**WHAT YOU SHOULD DO**
Count how many lines of the material below have the word "pale" and give only the number.

**DATASET CONTENT**
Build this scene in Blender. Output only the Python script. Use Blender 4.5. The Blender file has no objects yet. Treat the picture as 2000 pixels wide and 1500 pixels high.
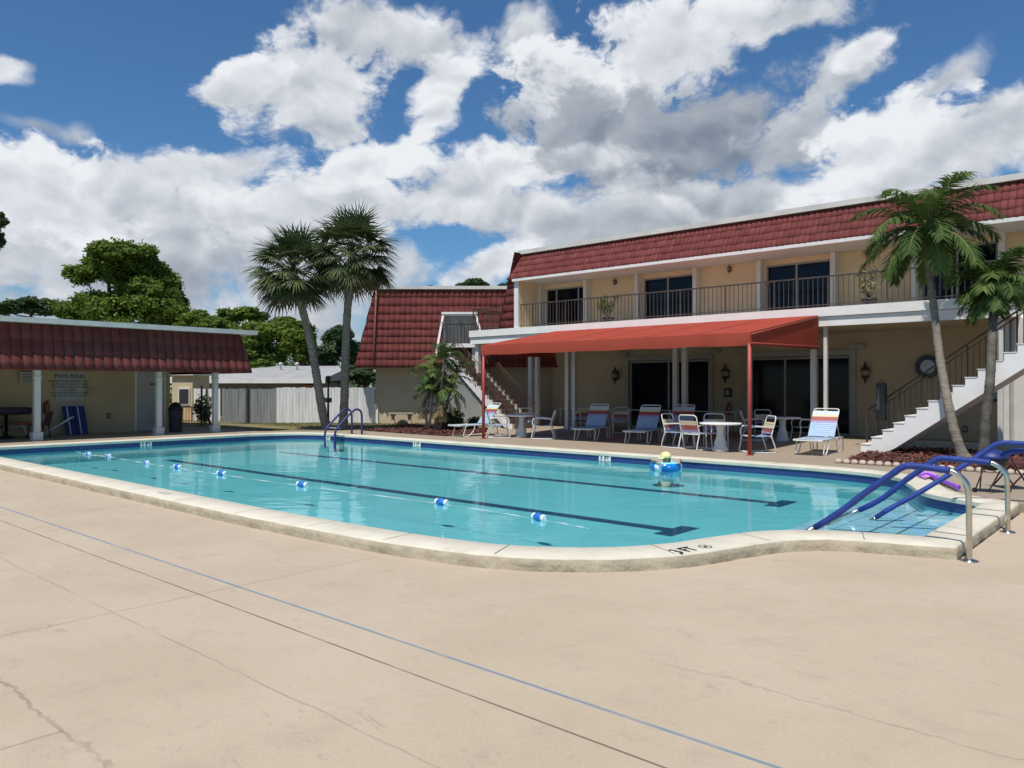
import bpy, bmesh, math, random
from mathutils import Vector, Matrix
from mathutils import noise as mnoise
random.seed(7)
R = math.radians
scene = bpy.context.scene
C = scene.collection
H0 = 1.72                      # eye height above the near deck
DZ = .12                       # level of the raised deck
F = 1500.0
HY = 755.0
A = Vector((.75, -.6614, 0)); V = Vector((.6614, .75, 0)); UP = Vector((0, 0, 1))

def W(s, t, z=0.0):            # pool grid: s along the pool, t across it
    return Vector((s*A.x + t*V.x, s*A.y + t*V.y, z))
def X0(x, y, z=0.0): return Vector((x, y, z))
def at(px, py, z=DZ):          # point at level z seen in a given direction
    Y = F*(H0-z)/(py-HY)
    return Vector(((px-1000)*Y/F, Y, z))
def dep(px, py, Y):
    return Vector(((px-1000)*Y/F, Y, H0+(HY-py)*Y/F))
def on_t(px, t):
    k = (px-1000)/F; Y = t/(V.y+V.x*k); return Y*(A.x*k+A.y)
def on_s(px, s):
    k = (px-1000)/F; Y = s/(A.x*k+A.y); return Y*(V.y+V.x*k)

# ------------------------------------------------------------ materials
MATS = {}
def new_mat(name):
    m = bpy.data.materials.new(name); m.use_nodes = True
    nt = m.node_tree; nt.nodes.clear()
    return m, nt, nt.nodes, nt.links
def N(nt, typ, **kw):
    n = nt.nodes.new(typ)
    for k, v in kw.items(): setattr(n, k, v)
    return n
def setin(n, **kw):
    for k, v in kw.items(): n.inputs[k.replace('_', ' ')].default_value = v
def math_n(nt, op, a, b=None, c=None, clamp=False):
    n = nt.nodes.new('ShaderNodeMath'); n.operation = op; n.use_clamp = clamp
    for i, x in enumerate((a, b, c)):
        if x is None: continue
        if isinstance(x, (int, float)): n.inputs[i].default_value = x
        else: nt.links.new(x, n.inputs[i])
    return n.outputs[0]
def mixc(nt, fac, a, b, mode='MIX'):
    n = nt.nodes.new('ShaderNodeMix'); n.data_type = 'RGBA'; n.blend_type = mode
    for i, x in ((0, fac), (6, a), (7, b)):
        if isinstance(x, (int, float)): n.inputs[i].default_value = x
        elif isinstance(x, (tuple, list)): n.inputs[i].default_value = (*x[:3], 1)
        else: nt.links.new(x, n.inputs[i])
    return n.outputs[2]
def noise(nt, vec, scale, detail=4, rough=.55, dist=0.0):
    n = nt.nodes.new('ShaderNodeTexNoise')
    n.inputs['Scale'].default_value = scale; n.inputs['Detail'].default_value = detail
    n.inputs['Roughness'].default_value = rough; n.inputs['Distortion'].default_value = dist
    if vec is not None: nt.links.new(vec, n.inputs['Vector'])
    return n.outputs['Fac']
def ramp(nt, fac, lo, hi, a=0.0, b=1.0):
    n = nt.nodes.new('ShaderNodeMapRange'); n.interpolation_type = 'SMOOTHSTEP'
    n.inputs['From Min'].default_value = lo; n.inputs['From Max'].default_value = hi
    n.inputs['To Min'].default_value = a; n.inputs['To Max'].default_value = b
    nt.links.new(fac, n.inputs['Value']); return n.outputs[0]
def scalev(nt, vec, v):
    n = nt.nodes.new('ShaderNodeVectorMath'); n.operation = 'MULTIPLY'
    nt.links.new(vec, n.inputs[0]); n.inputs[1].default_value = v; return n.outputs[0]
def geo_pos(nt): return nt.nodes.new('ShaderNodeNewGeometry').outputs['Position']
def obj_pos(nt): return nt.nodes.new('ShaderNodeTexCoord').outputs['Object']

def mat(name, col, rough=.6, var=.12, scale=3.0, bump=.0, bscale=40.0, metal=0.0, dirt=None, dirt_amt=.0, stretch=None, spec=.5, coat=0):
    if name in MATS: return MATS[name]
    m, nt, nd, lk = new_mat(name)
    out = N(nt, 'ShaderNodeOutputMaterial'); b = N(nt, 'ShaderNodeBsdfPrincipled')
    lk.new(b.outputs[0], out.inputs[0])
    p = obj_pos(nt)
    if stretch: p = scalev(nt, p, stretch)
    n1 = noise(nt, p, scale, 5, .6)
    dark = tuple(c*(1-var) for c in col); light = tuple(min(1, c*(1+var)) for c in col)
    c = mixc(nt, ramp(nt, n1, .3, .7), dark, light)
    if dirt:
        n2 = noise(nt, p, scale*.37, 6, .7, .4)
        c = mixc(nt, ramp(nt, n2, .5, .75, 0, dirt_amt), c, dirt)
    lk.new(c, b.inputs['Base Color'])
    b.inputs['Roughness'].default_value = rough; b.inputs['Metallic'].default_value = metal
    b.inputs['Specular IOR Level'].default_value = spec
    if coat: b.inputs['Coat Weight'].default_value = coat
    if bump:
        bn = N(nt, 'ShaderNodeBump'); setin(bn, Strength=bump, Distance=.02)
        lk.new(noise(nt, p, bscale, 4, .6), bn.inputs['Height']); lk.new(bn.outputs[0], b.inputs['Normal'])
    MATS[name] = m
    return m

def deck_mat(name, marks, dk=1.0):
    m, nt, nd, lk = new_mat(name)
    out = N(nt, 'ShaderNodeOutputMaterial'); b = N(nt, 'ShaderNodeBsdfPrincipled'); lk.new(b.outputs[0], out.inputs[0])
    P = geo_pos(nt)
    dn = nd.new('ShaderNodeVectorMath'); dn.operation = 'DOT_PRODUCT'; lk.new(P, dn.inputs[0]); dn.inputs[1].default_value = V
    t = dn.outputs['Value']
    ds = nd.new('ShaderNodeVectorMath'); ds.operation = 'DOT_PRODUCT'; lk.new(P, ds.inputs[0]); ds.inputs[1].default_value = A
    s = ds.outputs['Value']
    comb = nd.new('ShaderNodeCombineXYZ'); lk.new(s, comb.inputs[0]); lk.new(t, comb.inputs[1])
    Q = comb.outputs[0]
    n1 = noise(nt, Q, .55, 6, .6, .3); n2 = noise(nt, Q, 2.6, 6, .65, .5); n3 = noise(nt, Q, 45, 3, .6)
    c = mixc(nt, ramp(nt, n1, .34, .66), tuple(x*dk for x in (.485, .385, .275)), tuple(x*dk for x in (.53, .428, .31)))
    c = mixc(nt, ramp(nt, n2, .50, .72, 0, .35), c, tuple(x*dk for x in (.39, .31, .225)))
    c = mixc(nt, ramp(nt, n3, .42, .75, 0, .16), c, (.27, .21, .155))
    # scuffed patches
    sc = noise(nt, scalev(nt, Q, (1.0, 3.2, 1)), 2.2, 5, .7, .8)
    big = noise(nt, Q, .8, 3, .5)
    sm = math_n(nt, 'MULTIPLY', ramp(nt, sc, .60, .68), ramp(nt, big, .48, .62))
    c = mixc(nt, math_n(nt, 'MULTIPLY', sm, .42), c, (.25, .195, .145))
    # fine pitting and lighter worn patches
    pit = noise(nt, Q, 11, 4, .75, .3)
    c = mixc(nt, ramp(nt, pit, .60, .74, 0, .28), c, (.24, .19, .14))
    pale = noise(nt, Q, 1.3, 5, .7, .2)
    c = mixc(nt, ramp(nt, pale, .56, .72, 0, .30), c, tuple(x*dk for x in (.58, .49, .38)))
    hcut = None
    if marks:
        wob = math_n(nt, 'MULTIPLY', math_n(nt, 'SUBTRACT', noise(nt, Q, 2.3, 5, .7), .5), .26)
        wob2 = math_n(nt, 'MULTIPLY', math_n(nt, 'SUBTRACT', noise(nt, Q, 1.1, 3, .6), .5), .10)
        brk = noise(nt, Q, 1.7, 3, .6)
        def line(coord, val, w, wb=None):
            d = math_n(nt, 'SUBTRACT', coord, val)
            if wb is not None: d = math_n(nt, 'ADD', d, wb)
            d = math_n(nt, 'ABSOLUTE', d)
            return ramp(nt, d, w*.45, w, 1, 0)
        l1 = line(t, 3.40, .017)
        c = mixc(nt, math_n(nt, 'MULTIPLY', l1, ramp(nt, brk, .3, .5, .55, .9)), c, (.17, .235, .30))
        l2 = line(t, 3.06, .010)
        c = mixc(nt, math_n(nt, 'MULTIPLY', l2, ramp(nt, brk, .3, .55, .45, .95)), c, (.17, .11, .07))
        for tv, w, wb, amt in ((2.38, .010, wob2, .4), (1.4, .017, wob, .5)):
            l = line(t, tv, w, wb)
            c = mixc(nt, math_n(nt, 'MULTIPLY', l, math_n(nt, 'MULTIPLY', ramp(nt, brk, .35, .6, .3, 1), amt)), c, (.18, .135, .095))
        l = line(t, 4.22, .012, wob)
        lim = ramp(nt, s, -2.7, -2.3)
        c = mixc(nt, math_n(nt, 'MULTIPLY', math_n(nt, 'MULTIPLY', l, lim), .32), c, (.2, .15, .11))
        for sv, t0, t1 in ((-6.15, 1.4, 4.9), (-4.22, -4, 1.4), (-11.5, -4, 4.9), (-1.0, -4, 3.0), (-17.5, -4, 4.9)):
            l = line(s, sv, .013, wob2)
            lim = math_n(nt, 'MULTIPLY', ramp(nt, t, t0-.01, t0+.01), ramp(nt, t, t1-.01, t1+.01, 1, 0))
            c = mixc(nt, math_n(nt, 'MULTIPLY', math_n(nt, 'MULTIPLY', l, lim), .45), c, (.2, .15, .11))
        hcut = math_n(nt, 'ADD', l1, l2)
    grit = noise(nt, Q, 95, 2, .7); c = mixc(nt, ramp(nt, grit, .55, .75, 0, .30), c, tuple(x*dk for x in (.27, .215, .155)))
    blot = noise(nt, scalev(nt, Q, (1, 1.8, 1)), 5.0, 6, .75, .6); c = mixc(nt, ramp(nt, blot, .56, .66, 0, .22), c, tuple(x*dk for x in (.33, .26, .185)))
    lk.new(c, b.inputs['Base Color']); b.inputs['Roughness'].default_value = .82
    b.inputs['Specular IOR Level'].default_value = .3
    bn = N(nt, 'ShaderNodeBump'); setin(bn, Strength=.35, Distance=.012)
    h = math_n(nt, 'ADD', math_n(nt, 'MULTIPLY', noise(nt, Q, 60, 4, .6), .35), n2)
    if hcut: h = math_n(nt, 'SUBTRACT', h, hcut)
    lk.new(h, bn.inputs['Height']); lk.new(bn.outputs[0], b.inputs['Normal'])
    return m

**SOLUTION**
2